Written problem: Go through the listing and write out all of it exactly.

== Collected data

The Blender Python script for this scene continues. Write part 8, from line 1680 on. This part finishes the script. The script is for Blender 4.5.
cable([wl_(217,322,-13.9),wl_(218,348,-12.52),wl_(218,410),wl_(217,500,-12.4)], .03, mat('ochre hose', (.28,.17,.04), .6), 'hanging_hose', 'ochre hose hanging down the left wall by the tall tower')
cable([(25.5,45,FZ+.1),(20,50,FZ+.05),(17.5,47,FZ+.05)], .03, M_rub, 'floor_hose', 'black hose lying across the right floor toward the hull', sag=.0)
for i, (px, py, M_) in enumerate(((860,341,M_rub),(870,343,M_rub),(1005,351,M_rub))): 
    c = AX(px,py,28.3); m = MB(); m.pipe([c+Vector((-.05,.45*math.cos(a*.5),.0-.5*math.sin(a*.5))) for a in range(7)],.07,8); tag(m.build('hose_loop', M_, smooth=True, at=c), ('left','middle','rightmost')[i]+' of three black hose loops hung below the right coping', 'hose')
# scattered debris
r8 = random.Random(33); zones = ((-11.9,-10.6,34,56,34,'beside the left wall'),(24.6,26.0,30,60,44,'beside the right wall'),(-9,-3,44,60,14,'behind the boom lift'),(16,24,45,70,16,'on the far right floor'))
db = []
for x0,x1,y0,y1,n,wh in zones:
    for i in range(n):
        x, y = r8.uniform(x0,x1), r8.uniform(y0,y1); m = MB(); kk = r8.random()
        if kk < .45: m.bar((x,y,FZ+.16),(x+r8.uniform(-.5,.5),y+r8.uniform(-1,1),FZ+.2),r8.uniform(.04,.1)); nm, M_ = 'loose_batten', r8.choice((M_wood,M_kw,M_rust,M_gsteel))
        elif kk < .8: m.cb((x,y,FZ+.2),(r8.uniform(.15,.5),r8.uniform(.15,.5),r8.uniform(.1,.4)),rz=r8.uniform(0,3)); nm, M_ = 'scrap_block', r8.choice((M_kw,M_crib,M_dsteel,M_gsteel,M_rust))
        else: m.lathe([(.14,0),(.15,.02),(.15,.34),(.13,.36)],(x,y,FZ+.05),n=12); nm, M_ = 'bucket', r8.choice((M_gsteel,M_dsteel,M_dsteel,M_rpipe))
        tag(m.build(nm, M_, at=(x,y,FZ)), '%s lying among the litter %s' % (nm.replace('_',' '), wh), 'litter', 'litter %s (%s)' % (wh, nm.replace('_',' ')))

====

Response to this task:
The Blender Python script for this scene continues. Write part 8, from line 1680 on. This part finishes the script. The script is for Blender 4.5.
cable([wl_(217,322,-13.9),wl_(218,348,-12.52),wl_(218,410),wl_(217,500,-12.4)], .03, mat('ochre hose', (.28,.17,.04), .6), 'hanging_hose', 'ochre hose hanging down the left wall by the tall tower')
cable([(25.5,45,FZ+.1),(20,50,FZ+.05),(17.5,47,FZ+.05)], .03, M_rub, 'floor_hose', 'black hose lying across the right floor toward the hull', sag=.0)
for i, (px, py, M_) in enumerate(((860,341,M_rub),(870,343,M_rub),(1005,351,M_rub))): 
    c = AX(px,py,28.3); m = MB(); m.pipe([c+Vector((-.05,.45*math.cos(a*.5),.0-.5*math.sin(a*.5))) for a in range(7)],.07,8); tag(m.build('hose_loop', M_, smooth=True, at=c), ('left','middle','rightmost')[i]+' of three black hose loops hung below the right coping', 'hose')
# scattered debris
r8 = random.Random(33); zones = ((-11.9,-10.6,34,56,34,'beside the left wall'),(24.6,26.0,30,60,44,'beside the right wall'),(-9,-3,44,60,14,'behind the boom lift'),(16,24,45,70,16,'on the far right floor'))
db = []
for x0,x1,y0,y1,n,wh in zones:
    for i in range(n):
        x, y = r8.uniform(x0,x1), r8.uniform(y0,y1); m = MB(); kk = r8.random()
        if kk < .45: m.bar((x,y,FZ+.16),(x+r8.uniform(-.5,.5),y+r8.uniform(-1,1),FZ+.2),r8.uniform(.04,.1)); nm, M_ = 'loose_batten', r8.choice((M_wood,M_kw,M_rust,M_gsteel))
        elif kk < .8: m.cb((x,y,FZ+.2),(r8.uniform(.15,.5),r8.uniform(.15,.5),r8.uniform(.1,.4)),rz=r8.uniform(0,3)); nm, M_ = 'scrap_block', r8.choice((M_kw,M_crib,M_dsteel,M_gsteel,M_rust))
        else: m.lathe([(.14,0),(.15,.02),(.15,.34),(.13,.36)],(x,y,FZ+.05),n=12); nm, M_ = 'bucket', r8.choice((M_gsteel,M_dsteel,M_dsteel,M_rpipe))
        tag(m.build(nm, M_, at=(x,y,FZ)), '%s lying among the litter %s' % (nm.replace('_',' '), wh), 'litter', 'litter %s (%s)' % (wh, nm.replace('_',' ')))